Question
How do I practice externalize your thinking?
Quick Answer
Take a decision you're currently stuck on. Write out every consideration, option, and fear — one per line. Don't organize. Just dump. Then read it back as if a colleague wrote it. Notice what you see that you couldn't see when it was all in your head. The gaps, contradictions, and missing pieces.
The most direct way to practice externalizing your thinking is to write when you're stuck, not after you've decided.
The exercise: Take a decision you're currently stuck on. Write out every consideration, option, and fear — one per line. Don't organize. Just dump. Then read it back as if a colleague wrote it. Notice what you see that you couldn't see when it was all in your head.
Why this works: Your working memory holds about 3-5 items at once. When a problem has more than 5 considerations (most real problems do), you can't reason about it internally. Writing spreads the problem across a surface where your visual system can scan all the pieces simultaneously.

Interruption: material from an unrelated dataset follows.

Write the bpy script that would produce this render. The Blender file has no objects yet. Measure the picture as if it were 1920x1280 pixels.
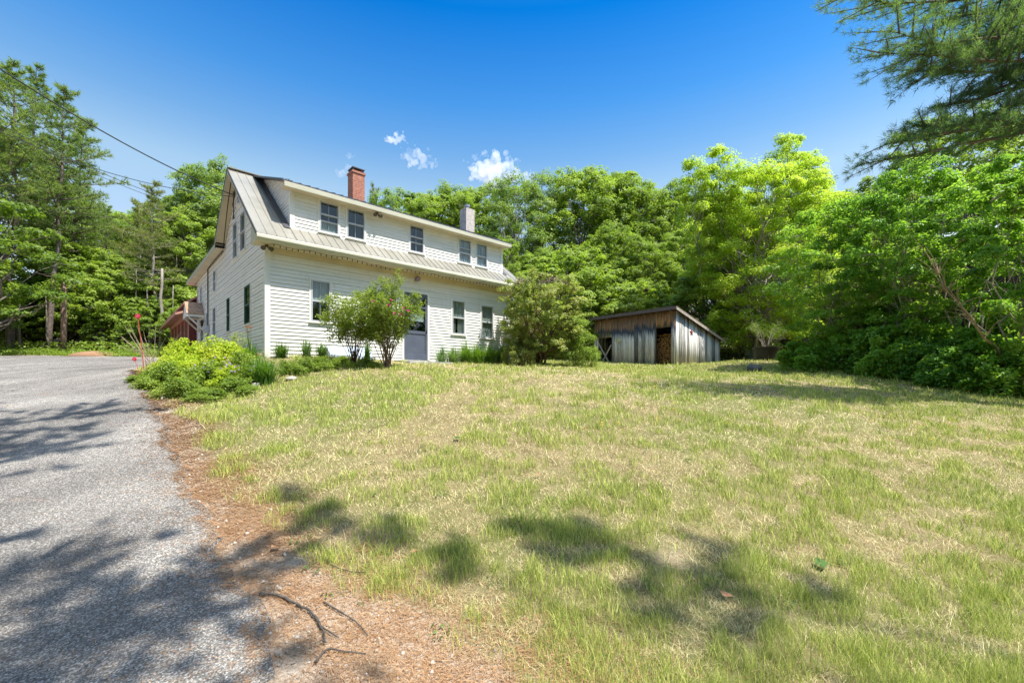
import bpy, math, random
import numpy as np
from mathutils import Vector, Matrix, Euler

# ------------------------------------------------------------------ camera, sky, sun, exposure
SC = bpy.context.scene
COL = SC.collection
EYE = 1.6
F, CX, HY = 820.0, 960.0, 709.0          # focal length, centre and horizon measured on the 1920 px photograph
cam = bpy.data.cameras.new('camera')
cam.sensor_width = 36; cam.lens = F/1920*36; cam.shift_y = (HY-640)/1920
cam.clip_start = 0.05; cam.clip_end = 12000
camo = bpy.data.objects.new('camera', cam); COL.objects.link(camo)
camo.location = (0, 0, EYE); camo.rotation_euler = (math.radians(90), 0, 0)
SC.camera = camo

SUNV = Vector((.394, -.236, .91)).normalized()
sun = bpy.data.lights.new('sun', 'SUN'); sun.energy = 2.5; sun.angle = math.radians(.53); sun.color = (1, .955, .88)
suno = bpy.data.objects.new('sun', sun); COL.objects.link(suno)
suno.rotation_euler = SUNV.to_track_quat('Z', 'Y').to_euler()
suno.location = (10, -10, 40)
W = bpy.data.worlds.new('World'); SC.world = W; W.use_nodes = True
wn = W.node_tree; wn.nodes.clear()
sky = wn.nodes.new('ShaderNodeTexSky'); sky.sky_type = 'NISHITA'; sky.sun_disc = False
sky.sun_elevation = math.asin(SUNV.z); sky.sun_rotation = math.atan2(SUNV.x, SUNV.y)
sky.altitude = 300; sky.air_density = 1.1; sky.dust_density = .6; sky.ozone_density = 2.2
bg = wn.nodes.new('ShaderNodeBackground'); bg.inputs[1].default_value = .15
wo = wn.nodes.new('ShaderNodeOutputWorld')
# sky tint by height above the horizon: pale near it, deep blue at mid height, brightened and warmed overhead, out of view, as added fill light
tc = wn.nodes.new('ShaderNodeTexCoord'); sz = wn.nodes.new('ShaderNodeSeparateXYZ'); wn.links.new(tc.outputs['Generated'], sz.inputs[0])
rp = wn.nodes.new('ShaderNodeValToRGB'); el = rp.color_ramp.elements
ST = [(0,(.62,.50,.46)),(.22,(.62,.51,.45)),(.373,(.66,.64,.53)),(.45,(.36,.52,.56)),(.527,(.155,.43,.60)),(.645,(.004,.30,.58)),(.72,(.10,.42,.62)),(.84,(1.7,1.4,1.05))]
while len(el) < len(ST): el.new(.5)
for i,(p,c) in enumerate(ST): el[i].position = p; el[i].color = (c[0]/2*.89,c[1]/2*.89,c[2]/2*.89,1)
wn.links.new(sz.outputs[2], rp.inputs[0])
m1 = wn.nodes.new('ShaderNodeVectorMath'); m1.operation = 'MULTIPLY'; wn.links.new(sky.outputs[0], m1.inputs[0]); wn.links.new(rp.outputs[0], m1.inputs[1])
m2 = wn.nodes.new('ShaderNodeVectorMath'); m2.operation = 'SCALE'; m2.inputs[3].default_value = 2; wn.links.new(m1.outputs[0], m2.inputs[0])
wn.links.new(m2.outputs[0], bg.inputs[0]); wn.links.new(bg.outputs[0], wo.inputs[0])
SC.view_settings.view_transform = 'Standard'; SC.view_settings.look = 'None'
SC.view_settings.gamma = 1; SC.view_settings.exposure = 1.68
SC.render.engine = 'CYCLES'
cy = SC.cycles
cy.max_bounces = 8; cy.diffuse_bounces = 4; cy.glossy_bounces = 3; cy.transmission_bounces = 4
cy.transparent_max_bounces = 8; cy.volume_bounces = 8; cy.use_denoising = True; cy.denoiser = 'OPENIMAGEDENOISE'; cy.denoising_input_passes = 'RGB_ALBEDO_NORMAL'; cy.denoising_prefilter = 'NONE'
cy.sample_clamp_indirect = 8

# ------------------------------------------------------------------ helpers
rng = np.random.default_rng(7)
random.seed(7)

def tag(o, label=None, cat=None, group=None, kind=None):
    if label: o['label'] = label
    if cat: o['category'] = cat
    if group: o['group'] = group
    if kind: o['kind'] = kind
    return o

def empty(name, loc=(0,0,0), rz=0, label=None, cat=None, group=None, parent=None):
    o = bpy.data.objects.new(name, None); COL.objects.link(o)
    o.location = loc; o.rotation_euler = (0,0,rz); o.empty_display_size = .3
    if parent: o.parent = parent
    return tag(o, label, cat, group)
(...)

The timing matters: If you externalize after you've decided, you're documenting. If you externalize while you're deciding, you're thinking. Most people wait too long — they write summaries of conclusions rather than using writing as the tool that produces the conclusion.
Make it a reflex: The next time you feel confused, stuck, or overwhelmed, don't think harder. Write. Write the problem. Write what you know. Write what you don't know. The act of writing will frequently resolve the confusion without any additional input.